The lines to extract run from the first line of the material below to the line containing "0)).build('tube', 'lamp_shell', kl)", both included; leave the pictures behind.

:: Information provided ::

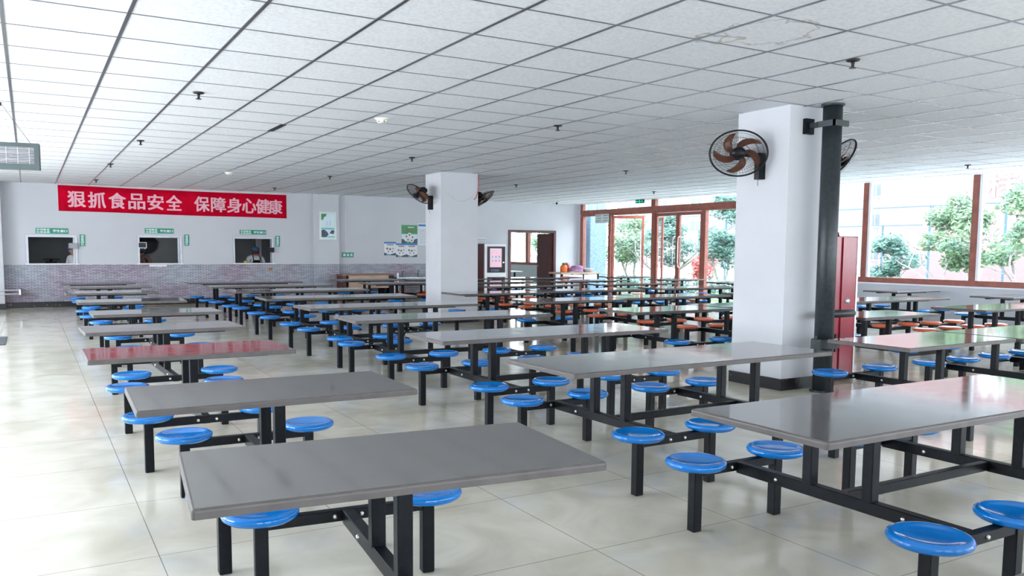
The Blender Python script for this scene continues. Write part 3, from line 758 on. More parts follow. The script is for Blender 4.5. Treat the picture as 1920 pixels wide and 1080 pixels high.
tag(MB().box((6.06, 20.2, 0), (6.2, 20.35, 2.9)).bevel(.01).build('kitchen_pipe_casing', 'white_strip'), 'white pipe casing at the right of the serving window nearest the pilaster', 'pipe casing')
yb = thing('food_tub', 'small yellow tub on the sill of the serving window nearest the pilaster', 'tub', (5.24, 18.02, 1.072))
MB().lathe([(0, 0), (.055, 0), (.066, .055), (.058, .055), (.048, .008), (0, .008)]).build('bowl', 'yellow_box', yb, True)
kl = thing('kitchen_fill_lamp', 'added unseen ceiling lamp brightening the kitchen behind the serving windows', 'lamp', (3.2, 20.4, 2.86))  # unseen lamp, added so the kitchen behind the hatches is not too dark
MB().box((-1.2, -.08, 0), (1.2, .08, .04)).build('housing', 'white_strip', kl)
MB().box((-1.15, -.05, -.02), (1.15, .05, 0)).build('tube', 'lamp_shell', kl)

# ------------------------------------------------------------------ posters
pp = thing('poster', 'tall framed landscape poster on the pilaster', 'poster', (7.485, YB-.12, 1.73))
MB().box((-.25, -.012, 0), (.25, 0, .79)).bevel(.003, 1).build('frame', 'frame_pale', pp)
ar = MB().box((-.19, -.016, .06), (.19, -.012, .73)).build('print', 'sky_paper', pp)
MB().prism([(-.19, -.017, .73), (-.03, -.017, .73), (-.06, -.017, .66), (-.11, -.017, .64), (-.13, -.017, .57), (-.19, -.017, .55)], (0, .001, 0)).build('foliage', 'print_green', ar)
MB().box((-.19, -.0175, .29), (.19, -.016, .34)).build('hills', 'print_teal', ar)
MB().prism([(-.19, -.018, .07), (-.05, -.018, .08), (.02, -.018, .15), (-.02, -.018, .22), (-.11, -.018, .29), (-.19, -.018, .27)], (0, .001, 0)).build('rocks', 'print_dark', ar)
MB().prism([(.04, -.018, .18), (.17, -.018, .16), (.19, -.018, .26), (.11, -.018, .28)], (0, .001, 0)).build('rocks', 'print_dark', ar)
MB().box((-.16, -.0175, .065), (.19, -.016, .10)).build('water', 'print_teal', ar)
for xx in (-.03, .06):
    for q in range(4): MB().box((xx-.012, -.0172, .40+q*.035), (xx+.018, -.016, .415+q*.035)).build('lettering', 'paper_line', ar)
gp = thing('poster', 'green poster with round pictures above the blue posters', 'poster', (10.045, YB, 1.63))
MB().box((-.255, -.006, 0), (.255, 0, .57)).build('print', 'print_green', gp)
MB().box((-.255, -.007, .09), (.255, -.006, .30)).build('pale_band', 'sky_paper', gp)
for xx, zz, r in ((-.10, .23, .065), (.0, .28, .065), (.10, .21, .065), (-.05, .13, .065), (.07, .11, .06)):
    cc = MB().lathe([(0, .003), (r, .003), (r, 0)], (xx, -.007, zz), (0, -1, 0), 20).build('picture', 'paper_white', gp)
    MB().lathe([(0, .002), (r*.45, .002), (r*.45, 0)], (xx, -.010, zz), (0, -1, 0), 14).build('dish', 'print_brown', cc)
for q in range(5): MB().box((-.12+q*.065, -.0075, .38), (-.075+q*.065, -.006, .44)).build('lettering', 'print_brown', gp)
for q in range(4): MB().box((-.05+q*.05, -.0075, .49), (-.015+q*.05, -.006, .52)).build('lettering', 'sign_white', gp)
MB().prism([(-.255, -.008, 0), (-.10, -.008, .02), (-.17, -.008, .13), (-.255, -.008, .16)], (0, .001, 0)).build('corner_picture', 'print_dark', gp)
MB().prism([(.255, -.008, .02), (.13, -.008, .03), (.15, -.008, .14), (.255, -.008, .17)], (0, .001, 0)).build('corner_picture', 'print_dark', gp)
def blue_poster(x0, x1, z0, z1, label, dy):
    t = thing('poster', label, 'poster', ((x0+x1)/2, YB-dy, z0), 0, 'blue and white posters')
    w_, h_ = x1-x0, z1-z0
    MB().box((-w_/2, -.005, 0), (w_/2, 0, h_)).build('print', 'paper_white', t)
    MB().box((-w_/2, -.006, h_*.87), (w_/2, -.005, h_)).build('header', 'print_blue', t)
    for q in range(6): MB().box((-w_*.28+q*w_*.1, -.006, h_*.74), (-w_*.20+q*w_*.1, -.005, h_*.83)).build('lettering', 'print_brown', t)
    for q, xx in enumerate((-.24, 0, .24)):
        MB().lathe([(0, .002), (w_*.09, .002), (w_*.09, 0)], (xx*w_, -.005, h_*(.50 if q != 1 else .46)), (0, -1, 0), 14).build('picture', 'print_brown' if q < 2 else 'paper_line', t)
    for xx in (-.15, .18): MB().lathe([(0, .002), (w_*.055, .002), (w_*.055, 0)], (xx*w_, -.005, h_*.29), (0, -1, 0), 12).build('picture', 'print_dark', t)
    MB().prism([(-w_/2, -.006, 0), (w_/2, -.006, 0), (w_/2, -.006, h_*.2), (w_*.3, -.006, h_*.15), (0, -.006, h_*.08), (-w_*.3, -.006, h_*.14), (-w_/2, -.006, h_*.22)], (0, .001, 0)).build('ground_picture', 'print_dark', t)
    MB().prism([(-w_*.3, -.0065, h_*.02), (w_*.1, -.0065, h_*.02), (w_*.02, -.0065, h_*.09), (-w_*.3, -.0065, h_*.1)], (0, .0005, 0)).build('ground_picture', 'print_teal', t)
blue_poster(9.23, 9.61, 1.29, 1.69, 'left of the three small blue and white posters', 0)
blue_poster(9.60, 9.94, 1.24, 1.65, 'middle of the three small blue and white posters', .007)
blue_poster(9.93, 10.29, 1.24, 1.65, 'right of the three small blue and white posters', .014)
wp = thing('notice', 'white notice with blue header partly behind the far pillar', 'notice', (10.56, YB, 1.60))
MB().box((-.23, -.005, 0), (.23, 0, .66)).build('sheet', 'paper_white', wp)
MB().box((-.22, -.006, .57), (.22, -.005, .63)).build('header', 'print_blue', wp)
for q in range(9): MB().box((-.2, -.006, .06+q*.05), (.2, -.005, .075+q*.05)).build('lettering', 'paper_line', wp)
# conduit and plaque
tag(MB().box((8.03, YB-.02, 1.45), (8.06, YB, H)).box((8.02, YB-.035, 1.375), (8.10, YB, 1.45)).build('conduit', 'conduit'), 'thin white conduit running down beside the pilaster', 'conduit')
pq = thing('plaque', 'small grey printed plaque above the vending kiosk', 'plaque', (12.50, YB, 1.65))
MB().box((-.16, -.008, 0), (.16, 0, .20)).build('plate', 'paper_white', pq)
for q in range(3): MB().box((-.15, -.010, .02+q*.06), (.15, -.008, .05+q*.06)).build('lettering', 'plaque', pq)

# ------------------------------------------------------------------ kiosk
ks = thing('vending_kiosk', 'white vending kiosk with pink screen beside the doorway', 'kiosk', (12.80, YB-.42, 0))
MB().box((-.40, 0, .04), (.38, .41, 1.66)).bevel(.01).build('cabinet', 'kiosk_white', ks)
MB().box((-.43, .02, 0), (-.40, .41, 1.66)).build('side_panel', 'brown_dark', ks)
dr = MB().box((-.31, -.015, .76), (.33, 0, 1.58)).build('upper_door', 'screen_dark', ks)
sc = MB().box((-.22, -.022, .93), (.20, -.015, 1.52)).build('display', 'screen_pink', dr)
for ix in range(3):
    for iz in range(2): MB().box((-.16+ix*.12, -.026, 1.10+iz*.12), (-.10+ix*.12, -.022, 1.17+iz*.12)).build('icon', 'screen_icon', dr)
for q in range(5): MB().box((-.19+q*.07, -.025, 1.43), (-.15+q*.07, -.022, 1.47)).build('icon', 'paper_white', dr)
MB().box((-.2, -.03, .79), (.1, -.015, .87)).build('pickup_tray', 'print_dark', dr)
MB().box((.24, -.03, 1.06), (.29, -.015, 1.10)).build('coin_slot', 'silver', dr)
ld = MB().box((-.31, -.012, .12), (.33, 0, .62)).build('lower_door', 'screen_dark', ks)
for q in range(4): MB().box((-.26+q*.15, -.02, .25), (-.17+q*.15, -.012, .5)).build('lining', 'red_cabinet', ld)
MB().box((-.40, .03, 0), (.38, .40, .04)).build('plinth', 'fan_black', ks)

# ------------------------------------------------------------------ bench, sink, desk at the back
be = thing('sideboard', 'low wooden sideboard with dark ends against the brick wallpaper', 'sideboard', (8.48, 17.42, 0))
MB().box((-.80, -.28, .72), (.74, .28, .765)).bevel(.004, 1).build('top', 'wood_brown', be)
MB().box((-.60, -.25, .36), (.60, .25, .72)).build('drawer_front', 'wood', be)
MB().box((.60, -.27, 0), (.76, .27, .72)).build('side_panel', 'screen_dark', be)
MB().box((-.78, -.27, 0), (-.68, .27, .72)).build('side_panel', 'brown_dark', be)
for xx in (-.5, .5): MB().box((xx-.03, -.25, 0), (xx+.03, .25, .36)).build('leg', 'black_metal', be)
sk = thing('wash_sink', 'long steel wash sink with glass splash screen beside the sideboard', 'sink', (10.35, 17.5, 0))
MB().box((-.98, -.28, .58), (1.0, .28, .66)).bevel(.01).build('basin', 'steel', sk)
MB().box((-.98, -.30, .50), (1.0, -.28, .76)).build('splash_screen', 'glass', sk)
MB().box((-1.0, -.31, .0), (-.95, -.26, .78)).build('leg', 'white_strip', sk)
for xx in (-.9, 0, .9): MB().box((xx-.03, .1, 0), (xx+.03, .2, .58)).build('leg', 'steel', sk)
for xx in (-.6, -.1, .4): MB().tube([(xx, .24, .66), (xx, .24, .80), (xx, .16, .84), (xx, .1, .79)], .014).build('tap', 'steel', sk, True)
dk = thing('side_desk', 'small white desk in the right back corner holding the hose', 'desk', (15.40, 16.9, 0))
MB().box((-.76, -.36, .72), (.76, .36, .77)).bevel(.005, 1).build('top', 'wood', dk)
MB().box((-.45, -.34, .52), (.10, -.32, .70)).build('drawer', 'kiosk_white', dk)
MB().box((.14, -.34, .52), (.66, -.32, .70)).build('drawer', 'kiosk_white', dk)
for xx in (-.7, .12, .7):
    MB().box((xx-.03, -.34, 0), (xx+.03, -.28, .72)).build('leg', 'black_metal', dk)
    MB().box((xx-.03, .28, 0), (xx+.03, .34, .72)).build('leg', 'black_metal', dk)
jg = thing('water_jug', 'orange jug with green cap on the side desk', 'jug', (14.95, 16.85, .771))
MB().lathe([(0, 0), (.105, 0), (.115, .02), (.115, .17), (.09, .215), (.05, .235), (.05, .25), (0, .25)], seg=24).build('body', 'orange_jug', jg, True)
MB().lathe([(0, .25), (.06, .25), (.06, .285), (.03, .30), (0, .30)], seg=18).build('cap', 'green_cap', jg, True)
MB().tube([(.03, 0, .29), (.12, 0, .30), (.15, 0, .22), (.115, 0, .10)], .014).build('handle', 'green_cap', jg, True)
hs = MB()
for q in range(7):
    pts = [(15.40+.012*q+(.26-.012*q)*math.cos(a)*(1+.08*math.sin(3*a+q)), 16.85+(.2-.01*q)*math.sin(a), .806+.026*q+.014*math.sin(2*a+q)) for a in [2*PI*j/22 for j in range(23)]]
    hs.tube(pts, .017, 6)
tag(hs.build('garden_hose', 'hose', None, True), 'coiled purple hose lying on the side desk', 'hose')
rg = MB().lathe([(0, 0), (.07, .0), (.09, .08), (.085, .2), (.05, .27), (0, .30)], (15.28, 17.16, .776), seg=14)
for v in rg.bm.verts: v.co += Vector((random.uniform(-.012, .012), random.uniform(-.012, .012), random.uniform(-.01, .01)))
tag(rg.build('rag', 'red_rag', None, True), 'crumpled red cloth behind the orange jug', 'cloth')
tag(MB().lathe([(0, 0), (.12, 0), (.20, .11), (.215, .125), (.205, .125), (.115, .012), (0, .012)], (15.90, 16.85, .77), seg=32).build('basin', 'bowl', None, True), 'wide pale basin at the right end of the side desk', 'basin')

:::

> _Answer for the task_:
The Blender Python script for this scene continues. Write part 3, from line 758 on. More parts follow. The script is for Blender 4.5. Treat the picture as 1920 pixels wide and 1080 pixels high.
tag(MB().box((6.06, 20.2, 0), (6.2, 20.35, 2.9)).bevel(.01).build('kitchen_pipe_casing', 'white_strip'), 'white pipe casing at the right of the serving window nearest the pilaster', 'pipe casing')
yb = thing('food_tub', 'small yellow tub on the sill of the serving window nearest the pilaster', 'tub', (5.24, 18.02, 1.072))
MB().lathe([(0, 0), (.055, 0), (.066, .055), (.058, .055), (.048, .008), (0, .008)]).build('bowl', 'yellow_box', yb, True)
kl = thing('kitchen_fill_lamp', 'added unseen ceiling lamp brightening the kitchen behind the serving windows', 'lamp', (3.2, 20.4, 2.86))  # unseen lamp, added so the kitchen behind the hatches is not too dark
MB().box((-1.2, -.08, 0), (1.2, .08, .04)).build('housing', 'white_strip', kl)
MB().box((-1.15, -.05, -.02), (1.15, .05, 0)).build('tube', 'lamp_shell', kl)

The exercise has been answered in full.